Persépolis et Métropolis

Ci-dessous, les liens entre Persépolis, la BD de Marjane adpatée au cinéma et Métropolis ... décidément, les influences de Métropolis sont inépuisables ... au passage ça permet une redifinition du cinéma expressionniste ...

En adaptant sur grand écran son oeuvre, Marjane échange les fonds en noir et blanc par des fondus au noir, de grandes ombres qui viennent envahir le plan, des fondus enchaînés, retrouvant par à-coups l’esthétisme de l’expressionnisme, s’amusant dès lors à baptiser son oeuvre Persépolis, un clin d’oeil à Métropolis (Fritz Lang, 1927). Cependant, si l’auteur emprunte à l’expressionnisme allemand les décors aux perspectives faussées, le travail obsédant sur les ombres, la thématique de la folie des hommes, l’usage des ouverture et fermeture à l’iris cher au muet, elle ne compare pas Persépolis (ancienne capitale de la Perse) à Métropolis (délire visuel du cinéaste Fritz Lang).

Réalisme vs expressionnisme : la manière

Le dessin de Marjane est réaliste, il n’emprunte nullement au cartoon ou à l’esthétisme d’un Walt Disney. Il s’inscrit dans la droite ligne d’un réalisme imposé en bande dessinée, depuis les comic strips américains des années 20 jusqu’au travail d’un Spiegelman sur Maus. Si Marjane refuse la couleur en bande dessinée, elle a dû se plier aux exigences de l’animation, aux 24 images/seconde, à la durée. Ainsi Renaissance (C. Volkmann, 2006), qui use d’une esthétique noir et blanc, est une épreuve pour le spectateur : le contraste violent,  justement entre le noir et le blanc, et l’absence de dégradé indisposent l’oeil. L’utilisation de la couleur et du dégradé de gris en toile de fond dans Persépolis permet de reposer la vision tout en restant au plus près du réalisme imposé. Marjane n’encombre pas son décor. Lors des scènes dans l’aéroport, seuls quelques personnages sont taches de couleur et le ciel qui voit l’envol des avions est bleu.

Opposant la couleur du présent à une palette de gris pour traiter du passé, Persépolis garde son graphisme épuré et utilise la force des contours, la trace, pour faire mouvoir ses personnages. Les visages sont expressifs et l’émotion vient aussi de ce don pour rendre un sourire, une crainte, une colère sans exagérer, caricaturer les traits. Certaines idées visuelles sont réussies : les moments de danger sont toujours dessinés en ombres chinoises, la foule, silhouettes noires, vient souvent envahir l’écran et fondre l’image dans un noir endeuillé.
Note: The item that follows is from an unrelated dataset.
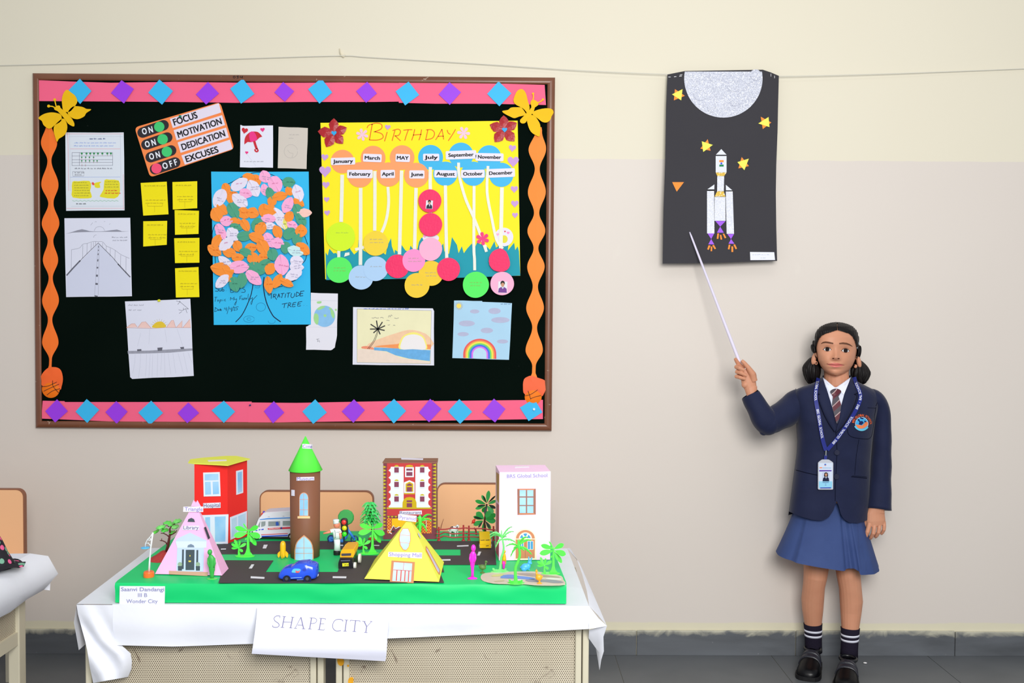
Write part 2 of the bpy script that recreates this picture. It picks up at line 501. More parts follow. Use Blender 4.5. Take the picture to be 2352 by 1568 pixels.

Tous les dessins ont été retravaillés au feutre suivant des empâtements différents, ils ont été tracés. La trace, en animation, correspond au moment où on finalise le trait, où on lui donne son épaisseur. Pour garder une identité graphique originale à Persépolis, ce tracé a été une étape importante et obligatoire. Le réalisme cher à Marjane Satrapi met alors en évidence le lieu de la rêverie. Les instants de douces envolées – et ce terme n’est point galvaudé puisque tous ces moments montrent Marjane volant, planant, ne touchant plus terre – sont incorporés, voire définissent la scène. Le rêve est de l’ordre de l’apparition, une incrustation possible dans l’espace de l’enfant (Dieu, Karl Marx). Mais certains plans, certaines scènes se tournent davantage du côté du fantasme dans le monde adolescent (Marji modifiant son apparence, Marji et Marcus, etc.).

Ainsi l’onirisme se révèle fantastique et s’attaque au graphisme qui se veut réaliste, modifiant une apparence et offrant un point de vue poétique sur la scène. Marjane Satrapi se sent très proche de l’expressionnisme allemand et du néoréalisme italien parce que ce sont deux cinémas qui ont vu leur essor dans une période d’immédiat après-guerre, le premier dès 1919, le second à partir de 1945 (même si le film fondateur, Ossessione de Visconti, date de 1943). Or, l’auteur se dit être quelqu’un « d’après-guerre ». Persépolis, pour elle, semble être une synthèse relative de ces deux courants cinématographiques : à des scènes quotidiennes, réalistes, presque documentaires, s’opposent des parties graphiques. Gardons cependant cette expression – réalisme stylisé – pour définir son travail et ajoutons-lui la manière. Celle de Vasari bien sûr qui emploie ce terme, synonyme de style, pour offrir une expression qui recouvre des qualités d’harmonie, de mesure, d’imagination et de fantaisie.